- **Set problem**: Can you restate the lines of the entries below, word for word, from the first one through the line that includes "mb.build('writing', SM, sg_)"?

[Start of Input material]

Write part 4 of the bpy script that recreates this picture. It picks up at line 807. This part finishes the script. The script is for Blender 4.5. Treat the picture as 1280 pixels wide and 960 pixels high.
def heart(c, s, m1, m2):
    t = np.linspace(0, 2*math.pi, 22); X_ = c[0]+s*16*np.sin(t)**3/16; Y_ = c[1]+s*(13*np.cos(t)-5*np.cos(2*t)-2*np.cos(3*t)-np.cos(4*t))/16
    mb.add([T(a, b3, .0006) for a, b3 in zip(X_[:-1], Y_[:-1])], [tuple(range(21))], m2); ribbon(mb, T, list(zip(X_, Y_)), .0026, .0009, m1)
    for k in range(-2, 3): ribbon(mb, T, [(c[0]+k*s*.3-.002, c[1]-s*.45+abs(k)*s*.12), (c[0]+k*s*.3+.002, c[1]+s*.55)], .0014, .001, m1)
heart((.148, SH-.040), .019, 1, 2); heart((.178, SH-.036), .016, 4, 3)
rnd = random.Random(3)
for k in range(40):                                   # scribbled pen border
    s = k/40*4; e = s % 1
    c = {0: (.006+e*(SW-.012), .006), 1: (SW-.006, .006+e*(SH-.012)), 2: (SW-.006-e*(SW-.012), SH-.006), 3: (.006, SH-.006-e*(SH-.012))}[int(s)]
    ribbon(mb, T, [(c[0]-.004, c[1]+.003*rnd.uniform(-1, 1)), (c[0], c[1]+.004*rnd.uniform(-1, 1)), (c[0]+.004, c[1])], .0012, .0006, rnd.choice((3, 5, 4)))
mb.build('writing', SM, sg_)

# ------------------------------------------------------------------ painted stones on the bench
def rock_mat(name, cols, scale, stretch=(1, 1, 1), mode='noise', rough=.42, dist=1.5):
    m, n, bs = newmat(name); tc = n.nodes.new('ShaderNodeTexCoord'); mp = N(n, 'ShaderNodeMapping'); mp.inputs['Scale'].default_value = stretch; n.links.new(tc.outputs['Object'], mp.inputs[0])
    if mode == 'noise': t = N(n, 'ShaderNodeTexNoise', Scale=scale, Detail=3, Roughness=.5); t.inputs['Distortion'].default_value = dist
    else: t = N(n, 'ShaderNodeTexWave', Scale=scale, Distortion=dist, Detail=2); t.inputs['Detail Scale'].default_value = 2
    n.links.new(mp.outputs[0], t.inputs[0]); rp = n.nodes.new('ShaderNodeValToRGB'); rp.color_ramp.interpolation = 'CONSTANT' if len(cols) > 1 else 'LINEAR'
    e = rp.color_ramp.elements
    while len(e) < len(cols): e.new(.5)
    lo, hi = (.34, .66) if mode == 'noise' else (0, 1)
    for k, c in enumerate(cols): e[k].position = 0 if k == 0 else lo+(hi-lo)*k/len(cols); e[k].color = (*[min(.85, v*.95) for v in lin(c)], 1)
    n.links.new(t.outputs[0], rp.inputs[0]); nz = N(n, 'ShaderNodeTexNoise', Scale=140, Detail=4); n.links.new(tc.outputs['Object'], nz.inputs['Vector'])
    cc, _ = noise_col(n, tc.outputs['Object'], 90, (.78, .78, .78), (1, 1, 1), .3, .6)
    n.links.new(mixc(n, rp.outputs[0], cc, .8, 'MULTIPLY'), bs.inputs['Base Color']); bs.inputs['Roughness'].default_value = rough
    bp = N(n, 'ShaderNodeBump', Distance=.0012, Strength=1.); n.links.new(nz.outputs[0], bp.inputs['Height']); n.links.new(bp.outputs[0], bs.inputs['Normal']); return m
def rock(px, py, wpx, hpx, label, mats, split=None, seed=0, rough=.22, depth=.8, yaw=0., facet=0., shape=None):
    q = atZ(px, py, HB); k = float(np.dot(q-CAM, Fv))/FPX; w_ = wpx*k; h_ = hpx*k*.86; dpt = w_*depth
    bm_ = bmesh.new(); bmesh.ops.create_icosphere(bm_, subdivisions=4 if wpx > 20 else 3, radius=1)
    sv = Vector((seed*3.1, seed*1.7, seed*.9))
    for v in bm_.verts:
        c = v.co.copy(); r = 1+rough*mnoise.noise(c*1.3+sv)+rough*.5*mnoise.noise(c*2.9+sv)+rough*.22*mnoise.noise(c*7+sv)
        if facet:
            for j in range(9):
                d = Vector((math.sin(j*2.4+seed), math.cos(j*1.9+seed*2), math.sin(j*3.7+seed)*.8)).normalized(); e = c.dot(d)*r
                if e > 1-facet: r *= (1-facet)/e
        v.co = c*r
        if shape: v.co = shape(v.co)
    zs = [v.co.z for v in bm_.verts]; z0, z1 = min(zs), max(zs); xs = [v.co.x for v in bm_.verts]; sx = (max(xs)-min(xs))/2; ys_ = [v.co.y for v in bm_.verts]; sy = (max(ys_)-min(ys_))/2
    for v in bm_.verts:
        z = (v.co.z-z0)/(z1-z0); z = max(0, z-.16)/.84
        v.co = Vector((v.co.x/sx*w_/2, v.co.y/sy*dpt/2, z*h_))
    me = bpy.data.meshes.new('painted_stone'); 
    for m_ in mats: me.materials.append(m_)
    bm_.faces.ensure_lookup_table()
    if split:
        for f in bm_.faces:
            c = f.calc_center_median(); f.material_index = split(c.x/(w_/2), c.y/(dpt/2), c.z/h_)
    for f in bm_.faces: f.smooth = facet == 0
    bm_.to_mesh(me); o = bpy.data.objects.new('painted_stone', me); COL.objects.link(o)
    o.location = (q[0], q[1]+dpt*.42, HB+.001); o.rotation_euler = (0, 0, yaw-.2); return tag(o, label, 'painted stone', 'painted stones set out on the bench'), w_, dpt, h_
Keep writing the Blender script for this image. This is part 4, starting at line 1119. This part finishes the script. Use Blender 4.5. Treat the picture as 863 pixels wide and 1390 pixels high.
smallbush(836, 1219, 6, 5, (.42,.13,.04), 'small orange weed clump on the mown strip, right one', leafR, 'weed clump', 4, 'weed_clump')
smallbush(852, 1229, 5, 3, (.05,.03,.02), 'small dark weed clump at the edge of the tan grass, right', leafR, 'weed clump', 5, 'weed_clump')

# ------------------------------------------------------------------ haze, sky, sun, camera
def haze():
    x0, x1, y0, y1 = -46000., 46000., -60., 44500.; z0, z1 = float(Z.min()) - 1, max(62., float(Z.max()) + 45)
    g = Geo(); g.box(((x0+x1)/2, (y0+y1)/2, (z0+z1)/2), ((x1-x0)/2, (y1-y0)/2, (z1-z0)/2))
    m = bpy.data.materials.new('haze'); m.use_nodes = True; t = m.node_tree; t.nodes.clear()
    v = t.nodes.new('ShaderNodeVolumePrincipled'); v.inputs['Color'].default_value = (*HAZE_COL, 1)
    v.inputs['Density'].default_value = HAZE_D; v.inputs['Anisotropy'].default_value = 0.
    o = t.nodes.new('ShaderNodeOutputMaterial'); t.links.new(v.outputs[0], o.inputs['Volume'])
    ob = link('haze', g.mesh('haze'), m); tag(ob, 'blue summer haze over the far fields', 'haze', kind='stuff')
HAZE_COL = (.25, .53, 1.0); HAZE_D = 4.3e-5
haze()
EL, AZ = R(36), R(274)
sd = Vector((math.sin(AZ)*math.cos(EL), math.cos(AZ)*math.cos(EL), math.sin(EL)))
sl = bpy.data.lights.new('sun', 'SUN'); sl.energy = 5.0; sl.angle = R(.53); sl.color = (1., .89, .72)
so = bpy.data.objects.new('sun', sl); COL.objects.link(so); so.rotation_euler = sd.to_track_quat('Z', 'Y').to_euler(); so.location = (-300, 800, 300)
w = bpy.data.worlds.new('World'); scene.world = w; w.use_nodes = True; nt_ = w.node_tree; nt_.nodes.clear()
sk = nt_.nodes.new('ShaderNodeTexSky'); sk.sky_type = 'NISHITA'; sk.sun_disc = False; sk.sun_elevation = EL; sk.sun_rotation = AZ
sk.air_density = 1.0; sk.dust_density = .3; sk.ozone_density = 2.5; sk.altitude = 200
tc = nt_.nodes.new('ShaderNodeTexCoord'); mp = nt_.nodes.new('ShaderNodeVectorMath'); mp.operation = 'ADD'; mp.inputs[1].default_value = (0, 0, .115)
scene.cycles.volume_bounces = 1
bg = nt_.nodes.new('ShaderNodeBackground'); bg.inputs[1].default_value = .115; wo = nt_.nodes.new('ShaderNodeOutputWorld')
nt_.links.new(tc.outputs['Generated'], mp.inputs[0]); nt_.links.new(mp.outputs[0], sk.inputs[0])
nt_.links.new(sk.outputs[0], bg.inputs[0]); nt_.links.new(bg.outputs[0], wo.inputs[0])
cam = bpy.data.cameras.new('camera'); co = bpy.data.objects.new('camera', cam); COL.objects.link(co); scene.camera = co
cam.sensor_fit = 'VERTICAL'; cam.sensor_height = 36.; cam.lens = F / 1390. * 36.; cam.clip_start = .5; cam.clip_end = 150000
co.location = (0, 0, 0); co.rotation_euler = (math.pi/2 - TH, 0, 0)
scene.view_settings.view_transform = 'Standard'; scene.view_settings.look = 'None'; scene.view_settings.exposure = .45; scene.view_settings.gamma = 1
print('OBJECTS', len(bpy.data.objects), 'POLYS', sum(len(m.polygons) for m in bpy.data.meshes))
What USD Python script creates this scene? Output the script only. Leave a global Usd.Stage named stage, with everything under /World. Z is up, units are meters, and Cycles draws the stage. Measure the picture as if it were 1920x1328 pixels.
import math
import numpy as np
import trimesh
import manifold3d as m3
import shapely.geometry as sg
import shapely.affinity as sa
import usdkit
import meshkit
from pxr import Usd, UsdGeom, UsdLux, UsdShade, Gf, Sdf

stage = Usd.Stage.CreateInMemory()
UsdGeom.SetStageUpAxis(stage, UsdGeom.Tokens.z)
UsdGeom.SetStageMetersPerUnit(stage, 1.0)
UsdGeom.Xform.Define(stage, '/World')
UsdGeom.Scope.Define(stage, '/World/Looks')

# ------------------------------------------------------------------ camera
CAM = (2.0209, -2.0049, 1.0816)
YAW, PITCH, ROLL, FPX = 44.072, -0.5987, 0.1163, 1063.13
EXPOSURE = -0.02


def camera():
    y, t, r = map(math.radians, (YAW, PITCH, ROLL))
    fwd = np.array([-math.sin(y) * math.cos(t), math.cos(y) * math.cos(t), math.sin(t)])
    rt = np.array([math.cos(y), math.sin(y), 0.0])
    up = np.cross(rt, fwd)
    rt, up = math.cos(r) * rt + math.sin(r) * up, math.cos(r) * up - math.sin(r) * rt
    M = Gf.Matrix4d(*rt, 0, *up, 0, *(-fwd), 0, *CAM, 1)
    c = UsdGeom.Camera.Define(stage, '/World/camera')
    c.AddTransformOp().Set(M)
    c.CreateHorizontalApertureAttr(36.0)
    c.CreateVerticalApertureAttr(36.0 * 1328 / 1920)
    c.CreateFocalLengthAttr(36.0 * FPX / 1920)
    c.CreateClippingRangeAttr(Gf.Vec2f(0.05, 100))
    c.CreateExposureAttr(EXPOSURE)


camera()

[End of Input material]

- **Written reply**:
Write part 4 of the bpy script that recreates this picture. It picks up at line 807. This part finishes the script. The script is for Blender 4.5. Treat the picture as 1280 pixels wide and 960 pixels high.
def heart(c, s, m1, m2):
    t = np.linspace(0, 2*math.pi, 22); X_ = c[0]+s*16*np.sin(t)**3/16; Y_ = c[1]+s*(13*np.cos(t)-5*np.cos(2*t)-2*np.cos(3*t)-np.cos(4*t))/16
    mb.add([T(a, b3, .0006) for a, b3 in zip(X_[:-1], Y_[:-1])], [tuple(range(21))], m2); ribbon(mb, T, list(zip(X_, Y_)), .0026, .0009, m1)
    for k in range(-2, 3): ribbon(mb, T, [(c[0]+k*s*.3-.002, c[1]-s*.45+abs(k)*s*.12), (c[0]+k*s*.3+.002, c[1]+s*.55)], .0014, .001, m1)
heart((.148, SH-.040), .019, 1, 2); heart((.178, SH-.036), .016, 4, 3)
rnd = random.Random(3)
for k in range(40):                                   # scribbled pen border
    s = k/40*4; e = s % 1
    c = {0: (.006+e*(SW-.012), .006), 1: (SW-.006, .006+e*(SH-.012)), 2: (SW-.006-e*(SW-.012), SH-.006), 3: (.006, SH-.006-e*(SH-.012))}[int(s)]
    ribbon(mb, T, [(c[0]-.004, c[1]+.003*rnd.uniform(-1, 1)), (c[0], c[1]+.004*rnd.uniform(-1, 1)), (c[0]+.004, c[1])], .0012, .0006, rnd.choice((3, 5, 4)))
mb.build('writing', SM, sg_)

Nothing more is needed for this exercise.